REPUBLIKA.CO.ID, JAKARTA -- Sudah sebulan kasus dugaan penistaan agama yang dilakukan Gubernur DKI Jakarta nonaktif Basuki Tjahaja Purnama bergulir. Rencananya penyidik Mabes Polri akan melakukan gelar perkara terbuka terbatas pada Selasa (15/11) untuk memastikan apakah perbuatan Ahok merupakan tindak pidana atau tidak.
Penyidik juga akan memastikan mengenai status penyelidikan, apakah penyelidikan dapat dilanjutkan atau sebaliknya proses hukum berhenti sampai di penyelidikan saja. Tidak sedikit masyarakat yang skeptis dan apriori terhadap kinerja polri dalam menangani kasus Ahok. Ini berawal dari pernyataan Kapolri yang mengatakan Ahok tidak memiliki niatan (mensrea) untuk melakukan penistaan sehingga tidak ada unsur pidana.
Presiden Jokowi pun tidak luput dituding melindungi Ahok karena lamban merespons reaksi umat Islam. Wakil Ketua Komisi Hukum dan Perundang-undangan Majelis Ulama Indonesia (MUI) Ikhsan Abdullah mengatakan keadaan masyarakat menjadi terkotak-kotak dan cenderung saling mencurigai satu dengan yang lainnya. Berbicara di ruang publik pun merasa tidak nyaman.
"Masyarakat dihadapkan pada keadaan yang disharmonis, sesuatu yang sangat berpotensi merobek persatuan bangsa dan kebinekaan yang selama ini dengan susah payah dirawat dan dipertahankan," ujarnya, Ahad (13/11) malam.

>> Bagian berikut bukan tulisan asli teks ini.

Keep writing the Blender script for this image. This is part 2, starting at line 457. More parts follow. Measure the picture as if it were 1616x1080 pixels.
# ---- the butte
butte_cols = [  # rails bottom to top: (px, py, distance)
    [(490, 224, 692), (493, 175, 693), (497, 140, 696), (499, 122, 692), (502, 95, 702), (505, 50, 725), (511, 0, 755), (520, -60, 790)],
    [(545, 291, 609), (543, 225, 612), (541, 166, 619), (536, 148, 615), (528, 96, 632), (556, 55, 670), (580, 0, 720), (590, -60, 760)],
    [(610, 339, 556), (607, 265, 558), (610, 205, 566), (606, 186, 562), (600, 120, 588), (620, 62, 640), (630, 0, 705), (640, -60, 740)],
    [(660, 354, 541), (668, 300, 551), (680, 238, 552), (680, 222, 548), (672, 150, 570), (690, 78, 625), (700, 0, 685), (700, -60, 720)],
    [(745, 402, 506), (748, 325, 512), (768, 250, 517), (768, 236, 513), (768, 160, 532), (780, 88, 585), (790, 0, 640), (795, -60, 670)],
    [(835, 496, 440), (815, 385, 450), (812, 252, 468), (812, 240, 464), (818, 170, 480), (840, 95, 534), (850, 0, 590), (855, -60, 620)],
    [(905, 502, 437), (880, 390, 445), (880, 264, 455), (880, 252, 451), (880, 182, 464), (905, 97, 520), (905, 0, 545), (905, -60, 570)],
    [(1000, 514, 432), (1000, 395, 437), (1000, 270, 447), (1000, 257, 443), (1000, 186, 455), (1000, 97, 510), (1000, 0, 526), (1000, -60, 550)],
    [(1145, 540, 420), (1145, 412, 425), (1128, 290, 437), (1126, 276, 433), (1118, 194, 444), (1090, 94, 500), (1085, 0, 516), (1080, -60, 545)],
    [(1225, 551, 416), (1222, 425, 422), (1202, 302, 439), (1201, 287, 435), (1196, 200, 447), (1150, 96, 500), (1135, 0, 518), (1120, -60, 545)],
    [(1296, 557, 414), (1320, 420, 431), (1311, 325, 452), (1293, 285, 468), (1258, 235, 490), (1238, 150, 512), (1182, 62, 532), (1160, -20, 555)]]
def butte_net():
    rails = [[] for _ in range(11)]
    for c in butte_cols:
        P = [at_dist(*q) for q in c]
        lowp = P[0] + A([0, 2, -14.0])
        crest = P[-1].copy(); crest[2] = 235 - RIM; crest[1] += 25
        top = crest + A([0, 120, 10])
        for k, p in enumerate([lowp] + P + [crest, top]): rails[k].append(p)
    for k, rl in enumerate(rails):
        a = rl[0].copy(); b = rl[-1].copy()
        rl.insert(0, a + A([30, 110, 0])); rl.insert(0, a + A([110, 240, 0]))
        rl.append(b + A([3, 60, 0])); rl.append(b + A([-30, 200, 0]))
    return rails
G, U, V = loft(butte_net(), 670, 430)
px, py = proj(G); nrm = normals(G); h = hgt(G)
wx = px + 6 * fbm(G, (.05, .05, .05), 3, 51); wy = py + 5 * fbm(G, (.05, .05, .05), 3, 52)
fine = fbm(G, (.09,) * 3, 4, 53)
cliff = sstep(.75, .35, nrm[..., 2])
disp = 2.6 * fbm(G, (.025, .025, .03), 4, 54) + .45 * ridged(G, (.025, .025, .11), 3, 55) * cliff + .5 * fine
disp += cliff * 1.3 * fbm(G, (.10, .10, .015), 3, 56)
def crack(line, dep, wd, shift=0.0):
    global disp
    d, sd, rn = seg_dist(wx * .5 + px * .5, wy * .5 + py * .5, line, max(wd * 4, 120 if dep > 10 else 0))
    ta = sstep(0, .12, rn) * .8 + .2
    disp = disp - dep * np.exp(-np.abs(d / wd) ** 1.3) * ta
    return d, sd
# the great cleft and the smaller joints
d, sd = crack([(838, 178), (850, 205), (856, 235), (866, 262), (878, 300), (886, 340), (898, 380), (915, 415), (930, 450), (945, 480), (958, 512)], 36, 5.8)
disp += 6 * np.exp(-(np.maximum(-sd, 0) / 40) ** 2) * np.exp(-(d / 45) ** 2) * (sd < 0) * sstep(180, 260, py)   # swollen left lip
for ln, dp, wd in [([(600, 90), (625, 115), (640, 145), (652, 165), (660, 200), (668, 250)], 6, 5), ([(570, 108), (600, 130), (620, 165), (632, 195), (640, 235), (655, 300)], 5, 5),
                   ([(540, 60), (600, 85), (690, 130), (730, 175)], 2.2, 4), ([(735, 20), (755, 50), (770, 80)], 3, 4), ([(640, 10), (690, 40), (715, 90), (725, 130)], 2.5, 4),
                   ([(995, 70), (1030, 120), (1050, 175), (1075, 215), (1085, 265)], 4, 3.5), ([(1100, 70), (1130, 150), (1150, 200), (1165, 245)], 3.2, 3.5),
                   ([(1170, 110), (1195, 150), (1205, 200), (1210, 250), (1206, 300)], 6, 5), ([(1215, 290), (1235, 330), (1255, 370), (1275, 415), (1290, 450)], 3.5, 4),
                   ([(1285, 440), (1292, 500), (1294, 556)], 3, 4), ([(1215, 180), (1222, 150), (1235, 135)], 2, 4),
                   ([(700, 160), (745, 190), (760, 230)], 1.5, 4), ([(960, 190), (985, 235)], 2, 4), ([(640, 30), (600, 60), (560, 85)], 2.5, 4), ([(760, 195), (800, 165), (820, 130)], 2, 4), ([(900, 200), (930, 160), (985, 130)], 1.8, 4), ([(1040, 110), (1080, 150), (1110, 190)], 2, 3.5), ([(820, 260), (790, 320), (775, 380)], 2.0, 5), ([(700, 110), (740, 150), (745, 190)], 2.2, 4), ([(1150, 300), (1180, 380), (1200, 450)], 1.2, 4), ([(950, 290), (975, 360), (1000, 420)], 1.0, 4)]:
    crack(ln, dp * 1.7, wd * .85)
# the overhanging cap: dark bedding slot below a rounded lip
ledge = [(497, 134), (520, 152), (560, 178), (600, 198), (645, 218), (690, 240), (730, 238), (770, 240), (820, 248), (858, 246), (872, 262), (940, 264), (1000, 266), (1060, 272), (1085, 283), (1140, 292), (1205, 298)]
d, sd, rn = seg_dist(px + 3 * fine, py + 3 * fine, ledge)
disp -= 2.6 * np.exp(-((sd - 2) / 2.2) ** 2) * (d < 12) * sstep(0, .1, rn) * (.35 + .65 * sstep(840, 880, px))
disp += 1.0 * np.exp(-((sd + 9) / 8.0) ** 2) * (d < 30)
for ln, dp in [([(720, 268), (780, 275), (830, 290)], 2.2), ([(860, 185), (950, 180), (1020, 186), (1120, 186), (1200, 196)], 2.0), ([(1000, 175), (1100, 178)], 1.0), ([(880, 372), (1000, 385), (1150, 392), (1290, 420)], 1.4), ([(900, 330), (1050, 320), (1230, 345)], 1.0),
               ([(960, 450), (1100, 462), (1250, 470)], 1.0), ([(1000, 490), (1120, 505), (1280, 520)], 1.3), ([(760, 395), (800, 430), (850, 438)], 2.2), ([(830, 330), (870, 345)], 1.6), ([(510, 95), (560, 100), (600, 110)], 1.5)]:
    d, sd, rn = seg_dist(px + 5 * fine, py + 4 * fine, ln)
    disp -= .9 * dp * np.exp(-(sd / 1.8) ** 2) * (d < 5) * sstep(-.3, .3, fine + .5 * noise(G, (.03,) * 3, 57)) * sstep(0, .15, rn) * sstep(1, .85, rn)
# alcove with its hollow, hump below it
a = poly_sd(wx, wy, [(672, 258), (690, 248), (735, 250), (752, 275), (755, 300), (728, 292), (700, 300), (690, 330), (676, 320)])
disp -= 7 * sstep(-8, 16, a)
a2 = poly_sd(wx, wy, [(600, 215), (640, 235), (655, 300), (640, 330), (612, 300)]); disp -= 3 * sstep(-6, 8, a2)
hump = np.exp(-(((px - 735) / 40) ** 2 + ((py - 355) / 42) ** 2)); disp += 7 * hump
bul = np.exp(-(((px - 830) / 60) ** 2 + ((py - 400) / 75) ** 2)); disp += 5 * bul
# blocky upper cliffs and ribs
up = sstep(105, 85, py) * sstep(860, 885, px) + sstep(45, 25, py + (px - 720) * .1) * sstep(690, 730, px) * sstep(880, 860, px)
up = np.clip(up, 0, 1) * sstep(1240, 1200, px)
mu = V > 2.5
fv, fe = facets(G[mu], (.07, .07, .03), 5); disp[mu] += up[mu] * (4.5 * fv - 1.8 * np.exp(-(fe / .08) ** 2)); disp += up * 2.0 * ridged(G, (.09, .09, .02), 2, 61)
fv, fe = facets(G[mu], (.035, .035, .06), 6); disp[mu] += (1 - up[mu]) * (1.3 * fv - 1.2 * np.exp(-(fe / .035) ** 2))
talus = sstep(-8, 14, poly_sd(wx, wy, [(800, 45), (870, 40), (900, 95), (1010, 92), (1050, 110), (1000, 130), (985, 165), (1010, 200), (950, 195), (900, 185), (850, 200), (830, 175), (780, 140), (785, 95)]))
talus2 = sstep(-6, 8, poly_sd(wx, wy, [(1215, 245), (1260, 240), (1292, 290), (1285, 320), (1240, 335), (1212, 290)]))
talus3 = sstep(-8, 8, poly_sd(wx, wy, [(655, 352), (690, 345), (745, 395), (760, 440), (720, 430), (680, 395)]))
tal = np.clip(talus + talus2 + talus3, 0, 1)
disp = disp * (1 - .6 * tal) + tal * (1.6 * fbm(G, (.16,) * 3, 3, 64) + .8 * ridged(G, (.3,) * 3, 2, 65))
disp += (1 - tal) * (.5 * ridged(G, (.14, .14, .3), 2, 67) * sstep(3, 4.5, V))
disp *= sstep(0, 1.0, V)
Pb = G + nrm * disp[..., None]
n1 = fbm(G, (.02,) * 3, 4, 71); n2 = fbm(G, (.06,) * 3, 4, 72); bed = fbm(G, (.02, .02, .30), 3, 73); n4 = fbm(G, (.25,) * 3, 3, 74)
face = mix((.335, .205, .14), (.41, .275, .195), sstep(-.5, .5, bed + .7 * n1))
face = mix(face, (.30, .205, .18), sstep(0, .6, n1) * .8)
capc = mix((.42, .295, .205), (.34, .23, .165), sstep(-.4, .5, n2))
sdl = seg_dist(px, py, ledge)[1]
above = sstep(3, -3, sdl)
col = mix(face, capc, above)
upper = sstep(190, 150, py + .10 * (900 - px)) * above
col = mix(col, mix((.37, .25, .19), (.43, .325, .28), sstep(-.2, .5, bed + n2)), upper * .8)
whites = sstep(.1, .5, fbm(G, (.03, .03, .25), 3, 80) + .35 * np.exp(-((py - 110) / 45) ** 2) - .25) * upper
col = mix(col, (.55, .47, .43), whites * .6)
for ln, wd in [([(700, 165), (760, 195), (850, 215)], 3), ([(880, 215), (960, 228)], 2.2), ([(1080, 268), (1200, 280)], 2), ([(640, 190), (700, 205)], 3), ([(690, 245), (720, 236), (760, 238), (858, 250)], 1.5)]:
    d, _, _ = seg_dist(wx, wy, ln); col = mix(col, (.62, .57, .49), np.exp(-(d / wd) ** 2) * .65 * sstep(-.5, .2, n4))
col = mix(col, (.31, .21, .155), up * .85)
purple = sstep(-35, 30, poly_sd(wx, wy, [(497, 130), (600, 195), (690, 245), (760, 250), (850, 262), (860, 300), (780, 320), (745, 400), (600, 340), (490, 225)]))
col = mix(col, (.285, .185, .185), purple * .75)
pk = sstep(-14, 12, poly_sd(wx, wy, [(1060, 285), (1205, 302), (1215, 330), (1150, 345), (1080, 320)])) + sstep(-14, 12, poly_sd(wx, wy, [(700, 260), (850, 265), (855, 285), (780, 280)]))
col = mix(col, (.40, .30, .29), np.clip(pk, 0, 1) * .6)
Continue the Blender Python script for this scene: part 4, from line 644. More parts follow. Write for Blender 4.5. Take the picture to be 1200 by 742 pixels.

Kini semua perhatian dan pandangan terfokus pada kinerja Polri dalam melakukan proses hukum terhadap Ahok. Menurut dia, posisi Polri dihadapkan pada keadaan yang tidak teramat berat. Masyarakat menilai Polri sangat lamban dalam melakukan proses hukum.
Hal ini ditandai dengan Polri tidak mau menerima laporan dan pengaduan masyarakat atas kasus penistaan agama yang diduga dilakukan oleh Ahok dengan alasan masih harus menunggu fatwa MUI. Setelah MUI mengeluarkan pendapat dan sikap keagamaan pada (11/10), Polri masih terkesan mengulur waktu dengan berdalih harus menunggu izin Presiden untuk melakukan pemanggilan terhadap Ahok. "Padahal ketentuan mengenai izin Presiden untuk memanggil gubernur telah dicabut oleh keputusan Mahkamah Konstitusi," kata Ikhsan.
Lalu, menurut dia, yang lebih naif lagi publik tiba-tiba harus terhentak dengan pernyataan Kapolri yang menyatakan bahwa Ahok tidak memiliki kesengajaan niat (mensrea) untuk melakukan kejahatan, karenanya bukan merupakan tindak pidana. "Kecurigaan umat semakin besar dan pernyataan Kapolri menimbulkan kecemasan yang luar biasa bagi umat Islam karena Polri dianggap tidak memiliki kepekaan sosial terhadap masyarakat yang perasaannya terlukai oleh ucapan Ahok," ujarnya.
Puncak dari kecemasan publik adalah reaksi umat berupa aksi damai 4 Novermber 2016 yang diikuti sekitar sejuta umat. Aksi demo terbesar sepanjang sejarah republik ini.